There are a few things that lead up to this, really. Like Indigo Prophecy, Heavy Rain isn't a game so much as a barely interactive movie. There really is no game, here, there are just ways that you can choose to alter the story. The only steady controls are the ones to walk (the control for which is horribly awkward for no good reason), think, and turn your head. Everything else in the game is a context-dependent QTE. Everything. This means several things. First of all, not only can you drink orange juice in this game, but since most of these QTEs are not simple button presses, as would be nice and convenient, you can also fail at drinking orange juice. And brushing your teeth. And using a towel, for fuck's sake. Second, there is no real game here. There is no system to learn and get better at and eventually succeed at. There is no real learning curve, it is simply flat. Press the button the game tells you to at the time it tells you to. That is the game. The end. There's no sense of skill, or improvement, or learning, or mastery. Just press the goddamn buttons it tells you to.

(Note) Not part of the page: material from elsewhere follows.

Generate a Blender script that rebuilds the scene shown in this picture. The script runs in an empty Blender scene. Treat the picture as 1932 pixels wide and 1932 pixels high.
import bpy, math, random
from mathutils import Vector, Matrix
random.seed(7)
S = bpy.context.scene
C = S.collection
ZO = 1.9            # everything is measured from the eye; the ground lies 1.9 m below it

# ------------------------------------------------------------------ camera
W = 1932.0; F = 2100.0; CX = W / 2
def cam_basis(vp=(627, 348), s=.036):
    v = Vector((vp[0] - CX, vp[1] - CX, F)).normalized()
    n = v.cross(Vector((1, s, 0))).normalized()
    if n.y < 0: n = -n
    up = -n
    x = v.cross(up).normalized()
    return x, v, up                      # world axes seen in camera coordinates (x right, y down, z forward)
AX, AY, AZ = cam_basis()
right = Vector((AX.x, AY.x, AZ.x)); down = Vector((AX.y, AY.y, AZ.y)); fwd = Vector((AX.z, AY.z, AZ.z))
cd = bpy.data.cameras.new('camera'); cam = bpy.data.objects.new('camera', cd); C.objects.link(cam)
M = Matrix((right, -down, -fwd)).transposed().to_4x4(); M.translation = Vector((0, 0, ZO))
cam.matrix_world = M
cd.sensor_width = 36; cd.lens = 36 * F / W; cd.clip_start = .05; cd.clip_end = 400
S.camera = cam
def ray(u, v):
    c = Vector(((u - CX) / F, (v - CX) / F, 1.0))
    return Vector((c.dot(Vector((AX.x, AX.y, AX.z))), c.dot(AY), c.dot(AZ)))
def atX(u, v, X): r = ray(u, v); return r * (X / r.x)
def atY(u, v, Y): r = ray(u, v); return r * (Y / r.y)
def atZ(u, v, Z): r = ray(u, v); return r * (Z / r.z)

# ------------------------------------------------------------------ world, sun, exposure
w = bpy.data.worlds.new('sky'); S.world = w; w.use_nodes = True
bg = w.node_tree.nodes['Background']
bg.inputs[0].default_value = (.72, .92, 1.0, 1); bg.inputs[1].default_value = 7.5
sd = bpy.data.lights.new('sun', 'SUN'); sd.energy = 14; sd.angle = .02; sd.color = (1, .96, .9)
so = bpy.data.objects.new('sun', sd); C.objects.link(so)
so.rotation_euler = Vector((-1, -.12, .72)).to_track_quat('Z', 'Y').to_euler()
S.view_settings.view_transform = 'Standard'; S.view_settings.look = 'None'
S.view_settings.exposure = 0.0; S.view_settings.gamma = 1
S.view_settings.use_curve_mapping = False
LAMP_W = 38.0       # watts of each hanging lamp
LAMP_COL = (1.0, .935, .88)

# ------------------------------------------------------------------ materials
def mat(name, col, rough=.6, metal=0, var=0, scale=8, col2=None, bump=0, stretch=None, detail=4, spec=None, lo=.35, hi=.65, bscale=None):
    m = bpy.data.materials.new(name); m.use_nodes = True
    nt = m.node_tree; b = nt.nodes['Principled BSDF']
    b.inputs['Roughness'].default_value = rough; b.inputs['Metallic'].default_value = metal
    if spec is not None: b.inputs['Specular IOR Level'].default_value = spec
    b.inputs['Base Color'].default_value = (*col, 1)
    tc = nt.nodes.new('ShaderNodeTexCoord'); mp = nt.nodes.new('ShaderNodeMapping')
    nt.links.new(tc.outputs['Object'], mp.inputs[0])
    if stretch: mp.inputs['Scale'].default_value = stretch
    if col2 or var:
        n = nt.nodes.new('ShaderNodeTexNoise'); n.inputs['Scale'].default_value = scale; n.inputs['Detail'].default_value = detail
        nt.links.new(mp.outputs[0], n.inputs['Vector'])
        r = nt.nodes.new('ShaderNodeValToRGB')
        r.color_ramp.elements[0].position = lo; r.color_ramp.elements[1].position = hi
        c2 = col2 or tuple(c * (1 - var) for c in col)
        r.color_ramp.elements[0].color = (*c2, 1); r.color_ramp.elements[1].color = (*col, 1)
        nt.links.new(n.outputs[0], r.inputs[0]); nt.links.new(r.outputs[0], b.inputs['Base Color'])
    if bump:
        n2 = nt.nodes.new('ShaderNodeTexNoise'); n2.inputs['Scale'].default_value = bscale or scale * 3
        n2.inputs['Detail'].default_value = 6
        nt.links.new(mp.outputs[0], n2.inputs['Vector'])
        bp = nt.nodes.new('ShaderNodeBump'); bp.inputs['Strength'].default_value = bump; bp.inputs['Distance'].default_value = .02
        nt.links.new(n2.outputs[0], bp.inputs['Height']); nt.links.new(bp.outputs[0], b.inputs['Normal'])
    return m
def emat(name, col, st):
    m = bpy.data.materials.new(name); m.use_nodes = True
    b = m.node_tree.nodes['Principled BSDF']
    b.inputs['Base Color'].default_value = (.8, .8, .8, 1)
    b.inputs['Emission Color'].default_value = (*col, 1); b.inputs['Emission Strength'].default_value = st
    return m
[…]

Lastly, and perhaps most importantly, there are too many fucking buttons to press. You can press X, square, circle, or triangle, or you can press them rapidly, or you can hold them. You move the control up, or down, or left, or right, or you can shake it left to right, or up and down, or you can tilt it right (like a steering wheel), or left. You can press R1, or R2, or L1, or L2, or you can hold them. You can press up on the right controller stick, or you can hold it up, or (here's the real fucking killer for me that I fail basically every single fucking time) you can slowly push it up. Or down, or left, or right, or in a circle, or a quarter circle, or a half circle. I am sure that representing these 101 options graphically is a bitch, which is why it's often extremely difficult to tell in the middle of a fast-paced, tense scene that oh hey you were supposed to hit up slowly not fast. This leads to rage. And while most of the time they don't throw those curve balls in there, they do. The event I /ragequit on, after two failures and two - I fucking swear it - successful attempts that the game failed me on, I had done about four QTEs of "hold this button then this one then this one" in a row. On the one I failed on, it was hold this, hold this, hold this, hold this, ohwaittapthisasquicklyaspossible. You can, perhaps, understand my anger.

I'm not sure what I'll end up thinking about Heavy Rain. The plot is actually pretty interesting, and I rather want to see where it's going. There are some places where I enjoy directing the story. Then there are some places where the "gameplay", or the lame excuse for it that the game foists on you, really fucking pisses me off. I suppose that with the option to kill the four characters and "beat" the game that way, it's unlikely I won't at least finish in a fit of anger. It does have that going for it.